Так что рай беленковский был, как потом оказалось, опасным.
Словно мина была коварная под него заложена кем-то. Кем? Возможно – силами тёмными.
А возможно – и бестолковыми.
Рай был – хрупким и уязвимым.
Рай прекраснейший был – и сплыл.
Это сейчас мы все, жители многих стран, а не только земли чернобыльской, беленковской, лесной, родной для него, драгоценной, кровной, той, которую он любил, связь с которой он ощущал постоянно, прекрасно знаем – там, в далёком лесном краю, в невозвратном его раю, потерявшем красу свою и покой, вместе с волей, – зона.
Что-то вроде чёрной дыры.
Где исчезли чьи-то миры.
И понятия. И законы.
И любовь. И надежда. Зона.
Ужас общий. Растущий страх.
Вместо радости – только прах.
Вместо жизни – существованье.
Вместо родины – лишь названье.
Так, на карте пометка. След.
Посреди отшумевших лет.
Или – место пустое. Сон.
О случившемся – долгий стон.
И давно ещё, во второй половине шестидесятых, беленковскую мастерскую на Абельмановской улице, в сыром и тёмном подвале, заполняли, переполняли, так, что их присутствие здесь не случайным казалось посланием к людям, вещим предупреждением о грядущих событиях грозных, оргалиты, разных форматов, от совсем небольших до огромных, и картоны, тоже различные, и бесчисленные листы, груды просто, бумаги ватманской, с экспрессивной невероятно, до накала неимоверного, необычной, всех поражавшей, озадачивавшей, заставлявшей призадуматься, словно кричавшей о таком, что ждёт впереди, что грядёт, провидческой живописью, в которой было тогда ещё выражено предчувствие Чернобыльской катастрофы.

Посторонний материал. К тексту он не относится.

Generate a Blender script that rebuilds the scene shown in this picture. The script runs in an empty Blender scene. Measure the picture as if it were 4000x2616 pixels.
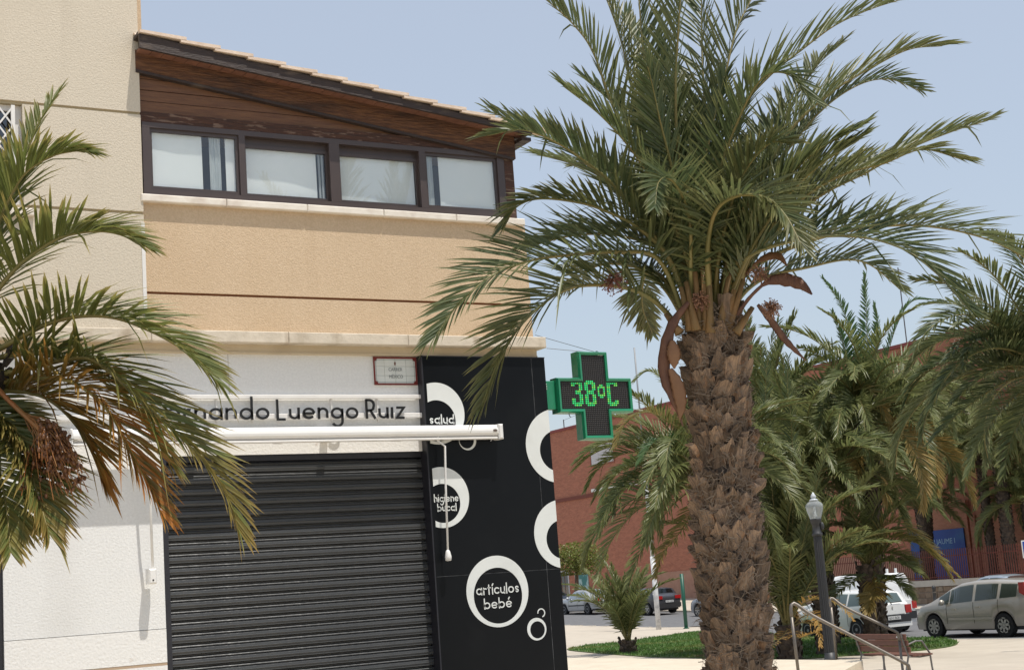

Да, без всякой мистики ложной, благодаря чутью, благодаря прозрениям своим, Беленок не только предсказывал, что, со временем, неизбежно произойдёт, но и взывал ко всем живущим: чувствую, люди, там, впереди, беду!
На работах его тогдашних, на глазах у всех, наяву, на виду у всех, близко, рядом, непрерывно происходило нечто слишком уж страшное, даже, получалось, такое, которое всё вокруг навсегда сметало и губило, – непоправимое.
Трансформировалась, распадалась, на куски, на частицы мелкие, на пылинки, на атомы, ранее неразрывная, сильная, целостная, не разрушить её, казалось, никому, ни за что, материя.
Метались повсюду растерянные, охваченные всеобщим, повальным, растущим ужасом, потрясённые тем, что рядом, только что, в самом деле, внезапно произошло, что застигло врасплох их, люди.
Налетавшие вихри вздымали их вверх, уносили куда-то далеко, растворяли в пространстве, навсегда, так, что впредь не найти.
Привычный для всех пейзаж изменялся до неузнаваемости. Это был уже не пейзаж, но – жестокий распад пейзажа.
Клочья смутные. Очертания всех утрат. Зиянья пустот.
Рваный, смятый, смятенный мир. А вернее – остатки мира.
Почва вздыбленная, вода, закипающая, клокочущая, норовящая, вроде, выплеснуться к нам, сюда, за края работ.
Вся природа, разом пришедшая в состояние хаоса дикого, за которым, где – неизвестно, да и вряд ли будет известно, оставалась былая, утраченная, навсегда, похоже, гармония драгоценного естества, вся разрушенная в одночасье, невозвратная целостность мира, – вот что, в давних шестидесятых, в беленковских тогдашних работах, открывалось нежданно людям.
Художник свои видения показывал всем – под музыку.
Был у него в мастерской подвальной – магнитофон.
Обычно включал он запись тревожных произведений Кшиштофа Пендерецкого, любимого своего польского композитора.
И – начинал доставать, из углов, из всяких укромных закутков мастерской – работы.
А потом – расставлял их, везде, где придётся, лишь бы их видели.
Работы, с изрядной скоростью, в стремительном темпе, множились, без конца сменяли друг друга.